TASK STATEMENT: Which lines come from the start of the records through the line that holds "scene.camera = camo"? Write them out word for word.

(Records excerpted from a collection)
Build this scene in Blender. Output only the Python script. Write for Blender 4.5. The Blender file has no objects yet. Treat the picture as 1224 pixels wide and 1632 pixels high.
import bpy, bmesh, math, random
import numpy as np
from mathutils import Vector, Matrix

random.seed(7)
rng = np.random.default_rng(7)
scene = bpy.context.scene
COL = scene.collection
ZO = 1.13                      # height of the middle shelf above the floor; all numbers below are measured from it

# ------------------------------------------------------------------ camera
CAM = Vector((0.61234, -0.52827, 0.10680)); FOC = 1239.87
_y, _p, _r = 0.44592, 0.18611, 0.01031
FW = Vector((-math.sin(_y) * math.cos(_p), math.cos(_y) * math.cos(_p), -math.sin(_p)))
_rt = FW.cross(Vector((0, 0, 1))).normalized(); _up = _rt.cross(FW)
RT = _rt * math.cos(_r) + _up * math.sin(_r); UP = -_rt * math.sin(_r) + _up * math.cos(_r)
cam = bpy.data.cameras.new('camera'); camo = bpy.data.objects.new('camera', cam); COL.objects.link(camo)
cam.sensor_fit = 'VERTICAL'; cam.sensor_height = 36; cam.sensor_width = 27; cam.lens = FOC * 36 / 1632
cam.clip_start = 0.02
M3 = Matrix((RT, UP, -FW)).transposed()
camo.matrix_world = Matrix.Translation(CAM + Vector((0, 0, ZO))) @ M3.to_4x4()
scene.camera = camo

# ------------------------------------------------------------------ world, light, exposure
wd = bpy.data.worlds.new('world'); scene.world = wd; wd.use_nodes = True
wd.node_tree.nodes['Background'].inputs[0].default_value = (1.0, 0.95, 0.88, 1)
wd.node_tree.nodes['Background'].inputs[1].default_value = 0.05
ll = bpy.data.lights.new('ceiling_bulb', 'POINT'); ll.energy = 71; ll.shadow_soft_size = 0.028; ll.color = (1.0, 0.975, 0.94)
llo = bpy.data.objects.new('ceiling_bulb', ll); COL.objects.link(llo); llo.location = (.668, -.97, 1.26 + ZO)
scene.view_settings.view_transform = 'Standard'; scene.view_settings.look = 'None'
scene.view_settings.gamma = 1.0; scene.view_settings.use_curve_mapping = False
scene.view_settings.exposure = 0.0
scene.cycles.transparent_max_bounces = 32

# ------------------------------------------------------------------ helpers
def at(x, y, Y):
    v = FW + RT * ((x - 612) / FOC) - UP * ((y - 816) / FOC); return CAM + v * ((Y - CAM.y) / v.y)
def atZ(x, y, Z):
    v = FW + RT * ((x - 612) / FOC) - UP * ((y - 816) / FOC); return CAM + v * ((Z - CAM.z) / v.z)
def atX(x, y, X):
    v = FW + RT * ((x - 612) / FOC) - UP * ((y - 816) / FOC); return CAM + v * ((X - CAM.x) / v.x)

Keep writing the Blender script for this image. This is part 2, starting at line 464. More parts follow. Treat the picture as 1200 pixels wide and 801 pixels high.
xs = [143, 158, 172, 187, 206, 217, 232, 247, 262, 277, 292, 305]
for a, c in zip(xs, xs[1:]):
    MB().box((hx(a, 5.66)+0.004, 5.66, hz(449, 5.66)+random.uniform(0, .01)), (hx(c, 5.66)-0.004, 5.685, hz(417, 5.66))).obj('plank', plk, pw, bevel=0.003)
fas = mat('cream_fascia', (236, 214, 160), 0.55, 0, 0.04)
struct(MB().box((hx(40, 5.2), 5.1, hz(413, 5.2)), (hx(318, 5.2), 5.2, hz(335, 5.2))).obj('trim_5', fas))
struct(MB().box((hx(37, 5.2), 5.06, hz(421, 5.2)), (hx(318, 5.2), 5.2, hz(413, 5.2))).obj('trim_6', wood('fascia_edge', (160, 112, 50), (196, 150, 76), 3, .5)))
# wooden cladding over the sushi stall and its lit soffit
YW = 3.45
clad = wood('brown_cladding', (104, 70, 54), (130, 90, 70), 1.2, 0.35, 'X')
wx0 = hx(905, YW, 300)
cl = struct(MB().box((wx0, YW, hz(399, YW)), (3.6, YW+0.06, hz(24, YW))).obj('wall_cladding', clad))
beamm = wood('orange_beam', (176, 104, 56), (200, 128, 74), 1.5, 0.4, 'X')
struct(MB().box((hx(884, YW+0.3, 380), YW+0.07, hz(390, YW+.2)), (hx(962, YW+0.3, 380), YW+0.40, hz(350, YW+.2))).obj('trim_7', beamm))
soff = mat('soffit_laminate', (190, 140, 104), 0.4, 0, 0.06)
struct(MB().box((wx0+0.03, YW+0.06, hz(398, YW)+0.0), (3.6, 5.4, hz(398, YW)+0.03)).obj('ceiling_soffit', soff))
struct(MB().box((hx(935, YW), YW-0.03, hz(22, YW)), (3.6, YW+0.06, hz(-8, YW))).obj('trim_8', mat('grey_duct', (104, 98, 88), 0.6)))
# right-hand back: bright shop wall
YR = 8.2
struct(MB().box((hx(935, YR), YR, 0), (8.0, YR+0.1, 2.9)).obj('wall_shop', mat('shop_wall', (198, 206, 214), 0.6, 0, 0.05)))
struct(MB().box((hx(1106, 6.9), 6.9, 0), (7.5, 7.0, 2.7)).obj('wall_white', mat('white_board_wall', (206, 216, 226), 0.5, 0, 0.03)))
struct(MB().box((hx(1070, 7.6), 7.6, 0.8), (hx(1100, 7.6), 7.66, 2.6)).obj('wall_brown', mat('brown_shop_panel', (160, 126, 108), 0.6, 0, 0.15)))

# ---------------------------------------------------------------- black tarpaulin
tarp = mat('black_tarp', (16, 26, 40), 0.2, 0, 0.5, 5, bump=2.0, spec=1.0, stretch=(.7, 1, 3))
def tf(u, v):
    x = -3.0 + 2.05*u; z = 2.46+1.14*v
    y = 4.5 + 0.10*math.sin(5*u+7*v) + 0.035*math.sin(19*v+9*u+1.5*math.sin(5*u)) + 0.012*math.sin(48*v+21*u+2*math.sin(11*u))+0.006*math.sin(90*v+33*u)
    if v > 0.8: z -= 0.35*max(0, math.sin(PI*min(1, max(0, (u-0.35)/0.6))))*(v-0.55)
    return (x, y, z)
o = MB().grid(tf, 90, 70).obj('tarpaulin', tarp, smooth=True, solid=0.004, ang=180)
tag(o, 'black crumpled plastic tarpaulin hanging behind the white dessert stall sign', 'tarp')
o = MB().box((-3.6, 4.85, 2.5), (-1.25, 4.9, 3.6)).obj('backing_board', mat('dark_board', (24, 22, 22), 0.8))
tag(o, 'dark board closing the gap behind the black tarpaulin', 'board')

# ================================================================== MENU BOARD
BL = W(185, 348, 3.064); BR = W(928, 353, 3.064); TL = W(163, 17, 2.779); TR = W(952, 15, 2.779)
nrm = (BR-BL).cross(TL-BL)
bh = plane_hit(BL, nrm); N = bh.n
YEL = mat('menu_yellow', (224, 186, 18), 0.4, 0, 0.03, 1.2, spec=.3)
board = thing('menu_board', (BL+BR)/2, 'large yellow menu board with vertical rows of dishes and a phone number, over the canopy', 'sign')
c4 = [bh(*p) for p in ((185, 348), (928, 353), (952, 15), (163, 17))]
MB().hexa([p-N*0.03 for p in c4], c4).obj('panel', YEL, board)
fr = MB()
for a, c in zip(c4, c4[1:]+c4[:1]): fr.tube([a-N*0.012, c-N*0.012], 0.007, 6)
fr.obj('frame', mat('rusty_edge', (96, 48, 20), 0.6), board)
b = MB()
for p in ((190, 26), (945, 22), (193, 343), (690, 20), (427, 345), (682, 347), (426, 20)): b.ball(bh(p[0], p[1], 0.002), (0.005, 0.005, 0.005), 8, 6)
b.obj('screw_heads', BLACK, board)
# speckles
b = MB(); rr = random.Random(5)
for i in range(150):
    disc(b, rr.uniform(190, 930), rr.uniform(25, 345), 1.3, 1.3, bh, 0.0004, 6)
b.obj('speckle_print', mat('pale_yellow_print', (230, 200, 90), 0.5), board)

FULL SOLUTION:
Build this scene in Blender. Output only the Python script. Write for Blender 4.5. The Blender file has no objects yet. Treat the picture as 1224 pixels wide and 1632 pixels high.
import bpy, bmesh, math, random
import numpy as np
from mathutils import Vector, Matrix

random.seed(7)
rng = np.random.default_rng(7)
scene = bpy.context.scene
COL = scene.collection
ZO = 1.13                      # height of the middle shelf above the floor; all numbers below are measured from it

# ------------------------------------------------------------------ camera
CAM = Vector((0.61234, -0.52827, 0.10680)); FOC = 1239.87
_y, _p, _r = 0.44592, 0.18611, 0.01031
FW = Vector((-math.sin(_y) * math.cos(_p), math.cos(_y) * math.cos(_p), -math.sin(_p)))
_rt = FW.cross(Vector((0, 0, 1))).normalized(); _up = _rt.cross(FW)
RT = _rt * math.cos(_r) + _up * math.sin(_r); UP = -_rt * math.sin(_r) + _up * math.cos(_r)
cam = bpy.data.cameras.new('camera'); camo = bpy.data.objects.new('camera', cam); COL.objects.link(camo)
cam.sensor_fit = 'VERTICAL'; cam.sensor_height = 36; cam.sensor_width = 27; cam.lens = FOC * 36 / 1632
cam.clip_start = 0.02
M3 = Matrix((RT, UP, -FW)).transposed()
camo.matrix_world = Matrix.Translation(CAM + Vector((0, 0, ZO))) @ M3.to_4x4()
scene.camera = camo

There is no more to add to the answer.